Boko Haram’s damsels of death and education in the North

Last week, several girls, some as young as 10 were dispatched, ostensibly by Boko Haram to launch suicide attacks and kill as many people as could in Kano and Katsina states. Two of the targets were telling: one bomb exploded at the Aminu Kano School of Legal Studies, while another bomber blended into a group of students at Kano State Polytechnic and blew herself up along with several students.

The resort to female suicide bombers could be an indication that Boko Haram is under pressure and is running out of available young men who have been thoroughly brainwashed to believe that indiscriminately killing people – whether Christian or Muslim – will land them at the Gates of Paradise and into the arms of Heavenly Damsels. It could also reflect a change of tactics, since it is easier for women and young girls to deflect suspicion and escape scrutiny at security posts.

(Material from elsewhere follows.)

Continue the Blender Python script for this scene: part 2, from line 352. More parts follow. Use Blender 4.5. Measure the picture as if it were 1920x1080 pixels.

At any rate, that people would be gullible enough to fall into the trap of the most blood thirsty terrorist group in the world, then dispatched to murder as many people as they can in cold blood is the worst form of illiteracy. And illiteracy in this instance does not mean literacy and numeracy skills in western instruction, but also about Islam as well: Anyone with a genuine understanding of Islam knows that the Quran values human life and forbids the shedding of innocent blood.

If members of Boko Haram, particularly the suicide bombers who volunteer or are coerced into carrying out mass murders, know anything about the religion they claim to profess, they would know that unjustly killing any human being, regardless of faith, is a first-class ticket to the depths of hell. Their tragedy is, having lived deprived lives on earth, they might find that the heavenly bliss they dreamed of may be the opposite.
At a less esoteric level, the origins, growth and murderous philosophy of Boko Haram were born and borne of ignorance and illiteracy. When a region has, as does the north, nearly 11 million people out of school, what should we expect? That they will become model citizens and contribute to the development of society? More evocatively, what should we expect when 93% of the women in northern Nigeria lack something as basic as a secondary school education?

The threat of illiteracy is real and urgent. Nigeria has more out of school children than any other country in the world – including China and India which have several times our population. Nearly all of the estimated 11 million children that are out of school are in the north. The north – east, already the poorest and least educated, has had its educational institutions and systems ravaged by Boko Haram.

It is not an accident that Boko Haram has reserved its most brutal attacks on schools and students, including the systematic slaughter of 59 students in a secondary school in Buni Yadi. Even the mass slaughter was not enough; the bodies of the students were set ablaze and burnt beyond recognition.
One consequence of the calculated destruction of education in the north, especially the north east, is the widening of the already huge gap between the north and south in terms of education. As it stands, several states in the south have more private universities than ALL the states in the north combined. But that is taking it too far; Imo state alone has nearly as many JAMB candidates as some zones in the north.

Even the number of private universities and the huge disparity in the number of candidates writing JAMB does not tell the whole story: the education systems in several states in the South are so far ahead that even if Boko Haram were to end their terror campaigns today and peace returned to all parts of the North, it may take more than a decade for the region to cobble some semblance of functional education systems together.
The current gap between education in the North and the South is typified by Rivers State, where even opponents of Governor Rotimi Amaechi give him credit for the educational reforms he has implemented. They are better seen to be believed. The public schools in Rivers State are probably better equipped and managed than most private schools and the teachers better motivated.

No state in the entire north – including Kano where the current government has made some solid strides – can compare with the progress being made in Rivers, Bayelsa, Osun, Lagos and other states in the south. Within the next decade or so, the educational gap between the north and south of Nigeria will be so wide that we might as well live in two different countries.
This is not time for lamentation, but action: until the north, as a collective, urgently confronts terrorism through education and enlightenment, we may continue to breed more ignorant and brainwashed damsels of death who will not hesitate to waste their useless lives – just to kill our few educated ones.